If there is one thing that I like about my job more than anything else, it is getting to know an old, downtown, South Carolina home. I’ve had the privilege of walking through the attic of houses that were well over a hundred years old, and have seen some interesting things. From 60 year-old newspapers to beams (or trusses) made out of logs –milled from the trees that were on the property—and still had the pine bark on them. Maybe I’m just a little nostalgic, but I think that’s fascinating.

This house, in downtown Columbia near the river, is a beautiful house that the homeowner was fixing up. When I measured the house and crawled through the attic, rotten wood was found around the chimney on the front and throughout the house in different spots. On an old house, more often than not, you are going to find broken and split boards, due to years of heat and moisture.

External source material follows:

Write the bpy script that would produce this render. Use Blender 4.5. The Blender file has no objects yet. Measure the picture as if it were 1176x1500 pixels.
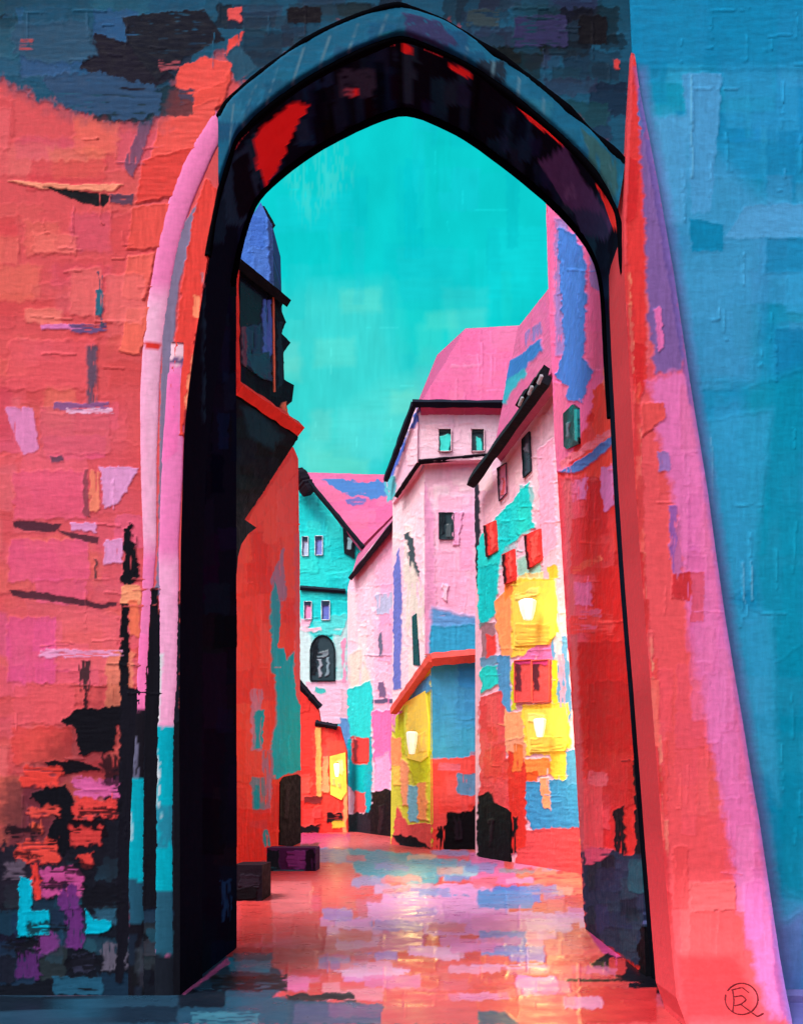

The front of her house had a chimney that was nearly at the bottom of a steep valley and had been leaking for years, causing serious damage to the inside. From the initial pictures I could see where roofer after roofer had tried to fix the chimney, with all kinds of remedies, but it wasn’t until we got the asphalt shingles off that we could actually tell what needed to be done, and how. We ended up custom making a “cricket” that would shed water in three different directions. You’ll have to look at the pictures to understand.

Also, the vinyl siding that had been installed years before, didn’t have any soffit vents cut into it. Obviously, in order for the house to breathe, it must have intake and exhaust. When the existing siding was taken off, we found that it had been leaking and a good bit of the fascia was rotted. We removed the old siding and installed new siding that was perforated all the way around, so it could breathe. Now, the eaves can provide the proper air-intake allowing the ridge vents do function at maximum efficiency.

Once last thing that we did was remove two old windows in her kitchen and install a giant garden window. This window was roughly 6’6″ wide and 4’6″ tall. It was custom made with a Corian bottom and side windows that open.

As for the shingles, the homeowner chose to go with a CertainTeed Landmark ‘AR’ architectural shingle. The color that was Hunter Green and it was a perfect choice for this particular brick and trim color.